Data shown>
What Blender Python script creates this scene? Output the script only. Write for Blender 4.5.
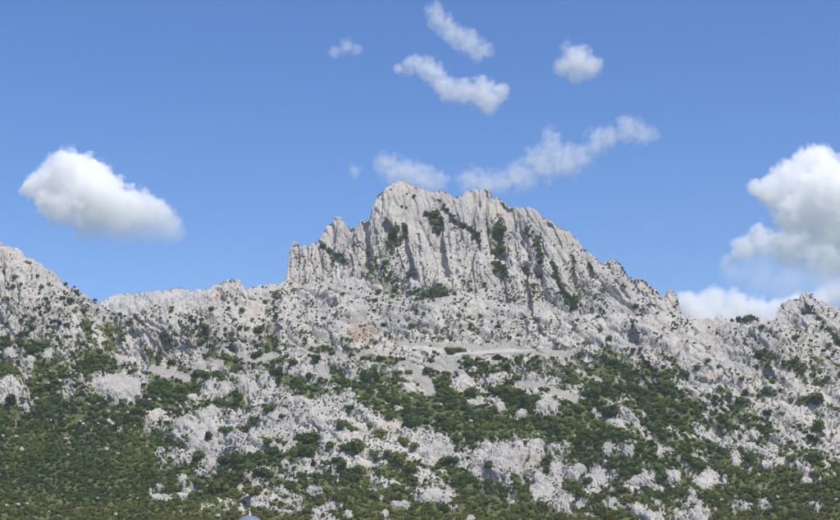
import bpy, bmesh, math, random
import numpy as np
from mathutils import Vector, Matrix

random.seed(7)
RNG = np.random.default_rng(7)
SC = bpy.context.scene
COL = SC.collection
for o in list(bpy.data.objects):
    bpy.data.objects.remove(o)

# ------------------------------------------------------------------ camera
F = 1567.0                      # focal length in photo pixels (840 wide)
PITCH = math.radians(11.3)
CAM = np.array([0.0, 0.0, 1.7])
cam_d = bpy.data.cameras.new('camera')
cam = bpy.data.objects.new('camera', cam_d)
COL.objects.link(cam)
cam.location = CAM
cam.rotation_euler = (math.pi/2 + PITCH, 0, 0)
cam_d.sensor_width = 36.0
cam_d.lens = 36.0*F/840.0
cam_d.clip_start = 0.5
cam_d.clip_end = 60000
SC.camera = cam

# ------------------------------------------------------------------ light
SUN_EL = math.radians(58)
SUN_AZ = math.radians(142)      # clockwise from +Y (north, the view direction)
world = bpy.data.worlds.new('World'); SC.world = world
world.use_nodes = True
wn = world.node_tree.nodes; wl = world.node_tree.links
wn.clear()
wo = wn.new('ShaderNodeOutputWorld'); bg = wn.new('ShaderNodeBackground')
sky = wn.new('ShaderNodeTexSky'); sky.sky_type = 'NISHITA'
sky.sun_disc = False
sky.sun_elevation = SUN_EL; sky.sun_rotation = SUN_AZ
sky.altitude = 900; sky.air_density = 1.0; sky.dust_density = 0.25; sky.ozone_density = 3.0
bg.inputs['Strength'].default_value = 0.113
hs = wn.new('ShaderNodeHueSaturation'); hs.inputs['Saturation'].default_value = 1.29; hs.inputs['Hue'].default_value = 0.511
wl.new(sky.outputs[0], hs.inputs['Color']); wl.new(hs.outputs[0], bg.inputs[0]); wl.new(bg.outputs[0], wo.inputs[0])
sd = bpy.data.lights.new('sun', 'SUN'); sun = bpy.data.objects.new('sun', sd); COL.objects.link(sun)
sd.energy = 4.3; sd.angle = math.radians(0.53); sd.color = (1.0, 0.93, 0.83)
dsun = Vector((math.sin(SUN_AZ)*math.cos(SUN_EL), math.cos(SUN_AZ)*math.cos(SUN_EL), math.sin(SUN_EL)))
sun.rotation_euler = dsun.to_track_quat('Z', 'Y').to_euler()
sun.location = (300, -300, 900)
SC.view_settings.view_transform = 'Standard'
SC.view_settings.look = 'None'
SC.view_settings.exposure = 0.42
SC.view_settings.gamma = 1.0
SC.view_settings.use_curve_mapping = False
SC.render.engine = 'CYCLES'
SC.cycles.use_denoising = True
SC.cycles.max_bounces = 24
SC.cycles.diffuse_bounces = 3
SC.cycles.volume_bounces = 24
SC.cycles.volume_max_steps = 128
SC.cycles.volume_step_rate = 1.0
SC.cycles.use_adaptive_sampling = True
SC.cycles.adaptive_threshold = 0.02

# ------------------------------------------------------------------ ray helpers
cP, sP = math.cos(PITCH), math.sin(PITCH)
def ray(u, v):
    x = (np.asarray(u, float)-420)/F; z = (260-np.asarray(v, float))/F
    return np.stack(np.broadcast_arrays(x, cP - sP*z, sP + cP*z), -1)
def at(u, v, D):
    r = ray(u, v)
    return CAM + r/r[..., 1:2]*np.asarray(D, float)[..., None]
def proj(p):
    q = p - CAM
    f = cP*q[..., 1] + sP*q[..., 2]; up = -sP*q[..., 1] + cP*q[..., 2]
    return 420 + F*q[..., 0]/f, 260 - F*up/f, f

# ------------------------------------------------------------------ numpy noise
def _hash(ix, iy, iz, seed):
    h = (ix.astype(np.uint32)*np.uint32(374761393) + iy.astype(np.uint32)*np.uint32(668265263)
         + iz.astype(np.uint32)*np.uint32(2147483647 & 0x5bd1e995) + np.uint32((seed*1013904223) & 0xffffffff))
    h = (h ^ (h >> np.uint32(13)))*np.uint32(1274126177)
    h = (h ^ (h >> np.uint32(16)))*np.uint32(2246822519)
    return h ^ (h >> np.uint32(15))
def _u01(h): return (h & np.uint32(0xffffff)).astype(np.float32)/np.float32(16777216)
def vnoise(p, seed=0):
    p = p.astype(np.float32)
    i = np.floor(p); f = p - i; i = i.astype(np.int32)
    f = f*f*f*(f*(f*6-15)+10)
    out = 0
    for dx in (0, 1):
        wx = f[:, 0] if dx else 1-f[:, 0]
        for dy in (0, 1):
            wy = f[:, 1] if dy else 1-f[:, 1]
            for dz in (0, 1):
                wz = f[:, 2] if dz else 1-f[:, 2]
                out = out + wx*wy*wz*_u01(_hash(i[:, 0]+dx, i[:, 1]+dy, i[:, 2]+dz, seed))
    return out*2-1
def fbm(p, octv=4, seed=0, gain=0.5, lac=2.03):
    a = 1.0; s = 0; t = 0
    for k in range(octv):
        s = s + a*vnoise(p + 17.3*k, seed+k); t += a
        a *= gain; p = p*lac
    return s/t
def worley(p, seed=0):
    """F1, F2, the random value of the nearest cell and a random facet tilt inside it"""
    p = p.astype(np.float32)
    i = np.floor(p).astype(np.int32); f = p - i
    n_ = len(p)
    F1 = np.full(n_, 9, np.float32); F2 = F1.copy(); H = np.zeros(n_, np.uint32)
    X = np.zeros(n_, np.float32); Y = X.copy(); Z = X.copy()
    for dx in (-1, 0, 1):
        for dy in (-1, 0, 1):
            for dz in (-1, 0, 1):
                h = _hash(i[:, 0]+dx, i[:, 1]+dy, i[:, 2]+dz, seed)
                ox = (h & np.uint32(1023)).astype(np.float32)/1023 + dx - f[:, 0]
                oy = ((h >> np.uint32(10)) & np.uint32(1023)).astype(np.float32)/1023 + dy - f[:, 1]
                oz = ((h >> np.uint32(20)) & np.uint32(1023)).astype(np.float32)/1023 + dz - f[:, 2]
                d = ox*ox + oy*oy + oz*oz
                n = d < F1
                F2 = np.where(n, F1, np.minimum(F2, d))
                H = np.where(n, h, H); X = np.where(n, ox, X); Y = np.where(n, oy, Y); Z = np.where(n, oz, Z)
                F1 = np.where(n, d, F1)
    def rr(k):
        g = (H ^ np.uint32(k*2654435 & 0xffffffff))*np.uint32(2246822519); return _u01(g ^ (g >> np.uint32(15)))
    T = (rr(1)-.5)*X + (rr(2)-.5)*Y + (rr(3)-.5)*Z
    return np.sqrt(F1), np.sqrt(F2), rr(4), T
def sstep(a, b, x):
    t = np.clip((x-a)/(b-a), 0, 1); return t*t*(3-2*t)

# ------------------------------------------------------------------ materials
def mat(name):
    m = bpy.data.materials.new(name); m.use_nodes = True
    nt = m.node_tree; nt.nodes.clear()
    return m, nt, nt.nodes, nt.links
def nd(nt, t, **k):
    n = nt.nodes.new(t)
    for a, b in k.items():
        if a.startswith('i_'):
            n.inputs[a[2:]].default_value = b
        else:
            setattr(n, a, b)
    return n
def mix_col(nt, fac, a, b):
    n = nt.nodes.new('ShaderNodeMix'); n.data_type = 'RGBA'
    for s, v in ((0, fac), (6, a), (7, b)):
        if hasattr(v, 'links'): nt.links.new(v, n.inputs[s])
        elif s == 0: n.inputs[0].default_value = v
        else: n.inputs[s].default_value = (*v, 1)
    return n.outputs[2]
def noise_node(nt, vec, scale, detail=4, rough=0.55, dist=0.0):
    n = nd(nt, 'ShaderNodeTexNoise'); n.inputs['Scale'].default_value = scale
    n.inputs['Detail'].default_value = detail; n.inputs['Roughness'].default_value = rough
    n.inputs['Distortion'].default_value = dist
    nt.links.new(vec, n.inputs['Vector']); return n.outputs[0]
def ramp(nt, x, a, b, lo=0.0, hi=1.0):
    n = nd(nt, 'ShaderNodeMapRange'); n.interpolation_type = 'SMOOTHSTEP'
    n.inputs['From Min'].default_value = a; n.inputs['From Max'].default_value = b
    n.inputs['To Min'].default_value = lo; n.inputs['To Max'].default_value = hi
    nt.links.new(x, n.inputs['Value']); return n.outputs[0]
def mth(nt, op, a, b):
    n = nd(nt, 'ShaderNodeMath', operation=op)
    for s, v in ((0, a), (1, b)):
        if hasattr(v, 'links'): nt.links.new(v, n.inputs[s])
        else: n.inputs[s].default_value = v
    return n.outputs[0]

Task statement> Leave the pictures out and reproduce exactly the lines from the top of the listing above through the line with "bpy.data.objects.remove(o)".

Finished task>
What Blender Python script creates this scene? Output the script only. Write for Blender 4.5.
import bpy, bmesh, math, random
import numpy as np
from mathutils import Vector, Matrix

random.seed(7)
RNG = np.random.default_rng(7)
SC = bpy.context.scene
COL = SC.collection
for o in list(bpy.data.objects):
    bpy.data.objects.remove(o)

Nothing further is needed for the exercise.